In die Vergangenheit eintauchen

«Mich interessieren Briefwechsel. In ihnen wird hervorragend die jeweilige Zeit und das ganz gewöhnliche Leben dokumentiert. Das bringt mich oft zum Staunen. Für mich sind die Schriftstücke reich an Aha-Erlebnissen. Man ist plötzlich in der Geschichte der einfachen Leute mittendrin und erhält spannende Einblicke, was die Leute damals bewegte und was sie fühlten», beschreibt Rohner seine Motivation. Mit Briefwechseln hätten sich die Menschen früher ein ganz dichtes Kommunikationsnetz geschaffen, das recht gut funktioniert habe, weiss Rohner zu berichten. Diesen Austausch einer Leserschaft aus der Gegenwart zugänglich zu machen, ist nun seine Aufgabe. Dazu bekommt er von der Kantonsbibliothek digitale Aufnahmen der Schriftstücke und genaue Anweisungen. Dass man trotzdem zwischendurch zur Lupe greifen muss, lässt sich dennoch nicht vermeiden. Denn als Gegenkontrolle liest Rohner die Texte nach der Erfassung am Computer auf Papier ein zweites Mal durch. «Genau übersetzen heisst auch, die Fehler zu transkribieren», erklärt er und sagt weiter: «Es ist nicht die Idee, dass wir die Rechtschreibung korrigieren – der Text muss authentisch bleiben.»

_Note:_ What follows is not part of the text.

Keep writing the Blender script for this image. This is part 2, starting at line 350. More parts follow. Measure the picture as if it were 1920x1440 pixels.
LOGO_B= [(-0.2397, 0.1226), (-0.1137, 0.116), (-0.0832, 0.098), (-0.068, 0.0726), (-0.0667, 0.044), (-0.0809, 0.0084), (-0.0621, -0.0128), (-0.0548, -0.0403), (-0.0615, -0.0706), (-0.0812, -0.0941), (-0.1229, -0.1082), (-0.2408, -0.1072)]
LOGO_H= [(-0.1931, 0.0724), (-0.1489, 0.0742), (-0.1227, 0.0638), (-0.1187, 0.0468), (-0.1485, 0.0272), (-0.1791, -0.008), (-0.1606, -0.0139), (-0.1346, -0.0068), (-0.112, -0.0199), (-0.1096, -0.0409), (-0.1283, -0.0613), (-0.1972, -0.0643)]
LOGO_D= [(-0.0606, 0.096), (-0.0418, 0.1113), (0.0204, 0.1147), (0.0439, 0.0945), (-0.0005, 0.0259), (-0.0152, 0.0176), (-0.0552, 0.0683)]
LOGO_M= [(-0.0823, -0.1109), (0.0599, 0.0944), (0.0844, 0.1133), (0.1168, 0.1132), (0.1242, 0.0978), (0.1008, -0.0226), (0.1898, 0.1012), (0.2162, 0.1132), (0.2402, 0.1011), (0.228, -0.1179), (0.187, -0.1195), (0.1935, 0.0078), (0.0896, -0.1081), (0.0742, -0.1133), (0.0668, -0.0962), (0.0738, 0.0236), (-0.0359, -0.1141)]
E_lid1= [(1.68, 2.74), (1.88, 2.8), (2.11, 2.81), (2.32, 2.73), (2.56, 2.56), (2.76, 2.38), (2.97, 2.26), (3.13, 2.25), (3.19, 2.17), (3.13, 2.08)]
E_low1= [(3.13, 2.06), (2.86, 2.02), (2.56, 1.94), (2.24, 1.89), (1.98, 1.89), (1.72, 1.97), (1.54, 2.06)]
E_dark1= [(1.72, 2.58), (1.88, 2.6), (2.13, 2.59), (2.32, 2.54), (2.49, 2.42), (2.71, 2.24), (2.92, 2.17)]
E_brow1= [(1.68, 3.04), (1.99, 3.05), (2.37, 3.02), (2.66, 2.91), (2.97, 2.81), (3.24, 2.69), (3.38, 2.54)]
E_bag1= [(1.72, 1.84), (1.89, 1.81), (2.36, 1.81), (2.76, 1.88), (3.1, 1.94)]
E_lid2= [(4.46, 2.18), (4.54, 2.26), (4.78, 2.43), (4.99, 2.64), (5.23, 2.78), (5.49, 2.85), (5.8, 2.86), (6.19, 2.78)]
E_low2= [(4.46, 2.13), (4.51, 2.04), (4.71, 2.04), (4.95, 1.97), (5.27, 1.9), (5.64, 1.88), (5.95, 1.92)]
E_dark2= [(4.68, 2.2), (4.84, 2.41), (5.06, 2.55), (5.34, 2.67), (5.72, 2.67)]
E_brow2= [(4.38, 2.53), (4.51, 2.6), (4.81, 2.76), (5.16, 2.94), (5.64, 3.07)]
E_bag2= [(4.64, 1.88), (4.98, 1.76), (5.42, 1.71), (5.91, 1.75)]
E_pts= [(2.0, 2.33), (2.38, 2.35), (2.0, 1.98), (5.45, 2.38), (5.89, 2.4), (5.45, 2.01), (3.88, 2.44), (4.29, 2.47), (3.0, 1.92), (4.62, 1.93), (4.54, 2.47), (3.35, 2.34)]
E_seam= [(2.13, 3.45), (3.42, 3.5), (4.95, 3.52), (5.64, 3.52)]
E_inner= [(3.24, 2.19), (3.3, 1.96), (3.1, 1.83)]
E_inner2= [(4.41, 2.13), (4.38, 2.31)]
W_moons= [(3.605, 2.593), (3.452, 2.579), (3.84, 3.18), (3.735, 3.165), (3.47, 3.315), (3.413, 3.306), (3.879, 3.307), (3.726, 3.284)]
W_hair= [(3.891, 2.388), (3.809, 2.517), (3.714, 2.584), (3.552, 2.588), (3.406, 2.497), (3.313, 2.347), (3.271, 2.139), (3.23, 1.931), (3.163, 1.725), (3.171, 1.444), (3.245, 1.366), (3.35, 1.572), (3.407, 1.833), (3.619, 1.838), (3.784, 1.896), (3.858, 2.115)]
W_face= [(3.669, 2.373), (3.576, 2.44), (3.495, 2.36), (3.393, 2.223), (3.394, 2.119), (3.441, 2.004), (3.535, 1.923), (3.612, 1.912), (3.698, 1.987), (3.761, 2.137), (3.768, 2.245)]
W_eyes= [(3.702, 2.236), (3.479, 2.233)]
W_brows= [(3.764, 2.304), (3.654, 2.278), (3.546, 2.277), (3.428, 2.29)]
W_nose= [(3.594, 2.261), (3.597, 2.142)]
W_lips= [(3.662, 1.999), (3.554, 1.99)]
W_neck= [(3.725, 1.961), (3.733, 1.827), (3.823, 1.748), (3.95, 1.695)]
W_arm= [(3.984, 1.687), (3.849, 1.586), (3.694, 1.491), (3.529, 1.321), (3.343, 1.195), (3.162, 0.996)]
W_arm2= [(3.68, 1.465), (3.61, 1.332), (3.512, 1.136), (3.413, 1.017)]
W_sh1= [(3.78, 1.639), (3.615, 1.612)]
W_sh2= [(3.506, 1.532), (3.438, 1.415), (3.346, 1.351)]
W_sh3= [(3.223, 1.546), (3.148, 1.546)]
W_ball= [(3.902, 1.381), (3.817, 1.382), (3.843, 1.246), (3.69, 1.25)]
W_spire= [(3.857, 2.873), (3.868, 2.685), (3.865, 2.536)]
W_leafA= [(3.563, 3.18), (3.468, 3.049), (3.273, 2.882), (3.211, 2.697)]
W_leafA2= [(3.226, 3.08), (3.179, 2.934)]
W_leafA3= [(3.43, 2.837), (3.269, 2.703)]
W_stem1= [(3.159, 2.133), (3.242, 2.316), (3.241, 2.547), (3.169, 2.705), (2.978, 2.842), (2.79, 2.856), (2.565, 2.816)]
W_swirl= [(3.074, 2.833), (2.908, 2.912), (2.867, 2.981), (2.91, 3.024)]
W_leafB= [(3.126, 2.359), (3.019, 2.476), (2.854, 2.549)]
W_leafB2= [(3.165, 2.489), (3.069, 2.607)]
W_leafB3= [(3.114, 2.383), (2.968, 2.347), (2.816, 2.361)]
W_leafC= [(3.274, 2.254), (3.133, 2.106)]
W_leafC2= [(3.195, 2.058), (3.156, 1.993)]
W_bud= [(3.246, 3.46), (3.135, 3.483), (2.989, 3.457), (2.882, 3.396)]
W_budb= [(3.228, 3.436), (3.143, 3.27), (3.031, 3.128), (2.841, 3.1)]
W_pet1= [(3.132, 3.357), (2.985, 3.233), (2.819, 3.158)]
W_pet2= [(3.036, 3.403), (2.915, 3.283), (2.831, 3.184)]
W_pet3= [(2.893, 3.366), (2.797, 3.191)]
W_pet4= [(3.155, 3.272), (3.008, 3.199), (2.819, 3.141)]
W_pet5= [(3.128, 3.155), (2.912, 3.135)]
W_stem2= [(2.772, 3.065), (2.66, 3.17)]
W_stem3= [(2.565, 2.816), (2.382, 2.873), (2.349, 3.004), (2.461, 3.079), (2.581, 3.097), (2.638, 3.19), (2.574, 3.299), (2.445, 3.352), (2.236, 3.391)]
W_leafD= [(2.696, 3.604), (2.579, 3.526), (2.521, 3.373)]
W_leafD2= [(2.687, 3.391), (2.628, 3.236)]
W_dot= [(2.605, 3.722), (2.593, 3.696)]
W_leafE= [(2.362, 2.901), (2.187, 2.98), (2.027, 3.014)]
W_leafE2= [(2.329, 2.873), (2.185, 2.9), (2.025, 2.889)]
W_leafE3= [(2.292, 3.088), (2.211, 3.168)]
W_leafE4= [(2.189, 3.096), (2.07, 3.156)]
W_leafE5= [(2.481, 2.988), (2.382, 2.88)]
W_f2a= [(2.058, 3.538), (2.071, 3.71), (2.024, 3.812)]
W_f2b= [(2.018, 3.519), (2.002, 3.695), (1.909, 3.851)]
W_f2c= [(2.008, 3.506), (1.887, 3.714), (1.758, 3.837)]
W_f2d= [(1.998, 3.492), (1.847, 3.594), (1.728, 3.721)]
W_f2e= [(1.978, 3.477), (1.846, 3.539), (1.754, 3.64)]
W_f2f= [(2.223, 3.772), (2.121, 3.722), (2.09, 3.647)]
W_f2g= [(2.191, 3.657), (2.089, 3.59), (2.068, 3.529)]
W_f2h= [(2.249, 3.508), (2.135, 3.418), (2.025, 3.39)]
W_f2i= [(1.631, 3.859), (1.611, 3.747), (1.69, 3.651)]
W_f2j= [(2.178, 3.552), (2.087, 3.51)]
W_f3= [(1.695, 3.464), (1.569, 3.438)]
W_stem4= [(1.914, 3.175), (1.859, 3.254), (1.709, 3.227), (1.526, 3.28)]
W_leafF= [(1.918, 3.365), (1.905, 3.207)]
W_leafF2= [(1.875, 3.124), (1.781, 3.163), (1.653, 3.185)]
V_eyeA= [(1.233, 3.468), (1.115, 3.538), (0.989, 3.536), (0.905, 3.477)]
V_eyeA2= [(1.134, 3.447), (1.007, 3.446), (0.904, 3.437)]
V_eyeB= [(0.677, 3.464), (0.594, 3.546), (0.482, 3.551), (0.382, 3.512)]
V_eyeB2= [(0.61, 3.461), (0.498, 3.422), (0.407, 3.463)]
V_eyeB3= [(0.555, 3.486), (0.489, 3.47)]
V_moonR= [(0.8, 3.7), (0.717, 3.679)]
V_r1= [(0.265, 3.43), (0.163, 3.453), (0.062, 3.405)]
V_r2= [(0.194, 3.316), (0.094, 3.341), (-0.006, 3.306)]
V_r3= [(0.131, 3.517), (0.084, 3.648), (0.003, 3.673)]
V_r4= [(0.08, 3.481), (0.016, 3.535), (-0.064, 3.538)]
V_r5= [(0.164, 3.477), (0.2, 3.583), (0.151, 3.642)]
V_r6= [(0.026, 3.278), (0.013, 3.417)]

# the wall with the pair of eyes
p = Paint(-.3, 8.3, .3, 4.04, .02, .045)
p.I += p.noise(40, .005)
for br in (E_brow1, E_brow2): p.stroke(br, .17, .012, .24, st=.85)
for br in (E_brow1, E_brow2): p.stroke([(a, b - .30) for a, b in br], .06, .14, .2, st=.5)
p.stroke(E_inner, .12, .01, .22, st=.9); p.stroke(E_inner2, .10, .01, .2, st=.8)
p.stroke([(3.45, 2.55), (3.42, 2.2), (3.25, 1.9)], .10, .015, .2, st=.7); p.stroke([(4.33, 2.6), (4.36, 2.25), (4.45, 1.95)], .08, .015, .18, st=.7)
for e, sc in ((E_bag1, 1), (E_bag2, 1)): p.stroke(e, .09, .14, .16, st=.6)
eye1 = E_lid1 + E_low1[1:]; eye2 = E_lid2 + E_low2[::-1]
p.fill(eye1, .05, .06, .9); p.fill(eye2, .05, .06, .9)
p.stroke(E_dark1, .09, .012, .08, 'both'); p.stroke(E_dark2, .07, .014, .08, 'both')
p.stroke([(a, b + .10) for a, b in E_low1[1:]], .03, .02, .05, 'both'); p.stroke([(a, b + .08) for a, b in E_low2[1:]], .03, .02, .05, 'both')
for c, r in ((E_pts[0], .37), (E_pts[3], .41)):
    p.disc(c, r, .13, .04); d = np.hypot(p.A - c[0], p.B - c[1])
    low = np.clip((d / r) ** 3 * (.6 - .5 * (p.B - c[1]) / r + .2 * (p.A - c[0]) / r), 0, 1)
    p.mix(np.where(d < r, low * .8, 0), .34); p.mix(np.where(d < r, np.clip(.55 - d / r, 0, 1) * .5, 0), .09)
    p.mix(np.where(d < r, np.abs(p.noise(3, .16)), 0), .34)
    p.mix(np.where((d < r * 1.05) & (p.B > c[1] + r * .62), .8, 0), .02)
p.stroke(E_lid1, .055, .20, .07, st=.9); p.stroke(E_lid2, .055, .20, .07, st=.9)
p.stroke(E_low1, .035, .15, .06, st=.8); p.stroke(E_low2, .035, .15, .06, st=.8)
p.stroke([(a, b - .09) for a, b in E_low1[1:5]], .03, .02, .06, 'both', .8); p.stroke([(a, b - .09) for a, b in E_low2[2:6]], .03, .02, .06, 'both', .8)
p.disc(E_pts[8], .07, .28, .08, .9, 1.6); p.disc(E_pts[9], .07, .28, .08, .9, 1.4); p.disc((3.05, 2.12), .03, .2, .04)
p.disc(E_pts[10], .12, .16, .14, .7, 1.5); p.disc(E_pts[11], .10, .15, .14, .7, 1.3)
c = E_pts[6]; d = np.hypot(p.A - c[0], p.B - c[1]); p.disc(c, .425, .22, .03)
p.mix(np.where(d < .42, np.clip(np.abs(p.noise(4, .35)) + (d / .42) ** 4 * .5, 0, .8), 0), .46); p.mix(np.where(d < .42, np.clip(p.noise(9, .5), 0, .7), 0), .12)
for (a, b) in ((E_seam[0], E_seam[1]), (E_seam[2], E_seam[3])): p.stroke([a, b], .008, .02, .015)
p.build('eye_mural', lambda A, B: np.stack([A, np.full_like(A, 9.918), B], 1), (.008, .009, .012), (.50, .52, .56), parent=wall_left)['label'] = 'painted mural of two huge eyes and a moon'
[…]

Altes Wissen schlägt neue Technik

«Lesen ist ein geistiger Prozess», betont der Rentner. Künstliche Intelligenz stösst deshalb in diesem Bereich der Sprachwissenschaft an ihre Grenzen. «Ein Algorithmus kann keine fantasievollen Schlüsse einbringen. Computer filtern nur nach vorgegebenen Regeln. Ergänzungen und Präzisierungen schafft KI nicht», beschreibt Rohner einen Teil des Problems. Doch als grösste Herausforderung beim Lesen alter Schriftstücke sieht er die Individualität einer Handschrift und die sehr schwankende Qualität der Schriftbilder. «Nicht selten sind die Schriftbilder schlecht. Dem Übersetzer bleibt nur zu erahnen, was der Autor ausdrücken will», sagt Rohner und erinnert sich an einen besonders denkwürdigen Auftrag: «Einmal habe ich mich über eine furchtbar zittrige Handschrift gebeugt. Am Schluss des Briefes hat sich der Schreiber sogar dafür entschuldigt, mit der Erklärung, er habe jämmerlich gefroren.» Diese Erfahrungen lassen Rohner die Frage in den Raum stellen, ob sich der Aufwand lohnt, um eine automatische Texterkennung auf diverse Schriften und Verfasser zu trainieren. Ein Mensch wird sich wohl immer besser mit einem anderen Menschen verständigen können als ein Computer – und selbst dann ist die Kommunikation ja schon vertrackt genug.

Das flüchtige Alltagsleben

Mit grösster Wahrscheinlichkeit wird sich die Künstliche Intelligenz überdies wohl nie mit persönlicher Korrespondenz von Willi Rohner beschäftigen müssen, wie er nachdenklich feststellt. Denn Briefwechsel unterhält der Rehetobler nicht. Die Kommunikation von Angesicht zu Angesicht ist ihm wichtiger. Eine Einstellung, die wohl die meisten teilen. Doch wie wird das Alltagsleben im 21. Jahrhundert für die Nachwelt festgehalten, wenn es nicht dokumentiert wird? Droht das ganz gewöhnliche Leben in Vergessenheit zu geraten? «Und ist das überhaupt dereinst wichtig?», fragt Rohner mit Blick in die Zukunft und findet eine Antwort in der Vergangenheit, indem er für seine Familie Ahnenforschung betreibt: «Denn es ist zumindest wichtig zu wissen, woher man kommt.»